Thursday, December 26, 2002

As envisioned, a person would be able to exclude a substantial share of all stock dividends — probably about half — from taxation. There would be no upper limit on the dollar value of dividends that would be tax free, which means that most of the relief would flow to the largest investors.


White House Aides Push for 50% Cut in Dividend Taxes
The 50 percent cut would cost the Treasury more than $100 billion over 10 years, and the tax benefits would overwhelmingly flow to the nation's very wealthiest taxpayers. Mr. Bush is in favor of some kind of reduction in the tax on dividends, a White House official said, but has not settled on an amount.…

The long-term benefit of a cut in the dividend tax, the officials say, would be to greatly reduce the market distortions of taxing dividends twice — once as corporate profits and once as dividend income to shareholders — while granting tax deductions on debt interest payments. For shareholders, dividends are now taxed as ordinary income at rates of up to 38.6 percent. By comparison, the maximum tax rate on capital gains — the profit made from the increase in value of shares or other kinds of property — is 20 percent.

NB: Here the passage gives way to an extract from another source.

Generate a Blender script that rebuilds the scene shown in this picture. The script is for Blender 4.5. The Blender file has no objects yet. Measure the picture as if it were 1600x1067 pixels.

Many economists are skeptical that a cut in dividend taxes would provide much immediate stimulus to the economy, which has been Mr. Bush's most important justification for new tax cuts. It would be at least a year before shareholders see any extra money, and the measure would not leave extra money in corporate coffers.…

Robert S. McIntyre, director of Citizens for Tax Justice, a research group backed by labor unions, said the entire complaint about "double taxation" was dubious because corporations make such heavy use of legal tax shelters and loopholes.

Although the top corporate tax rate is 35 percent, the average tax rate is only about 15 percent, Mr. McIntyre has estimated on the basis of analyzing corporate tax data.

"Don't worry about the double tax," Mr. McIntyre said. "Worry about the half tax."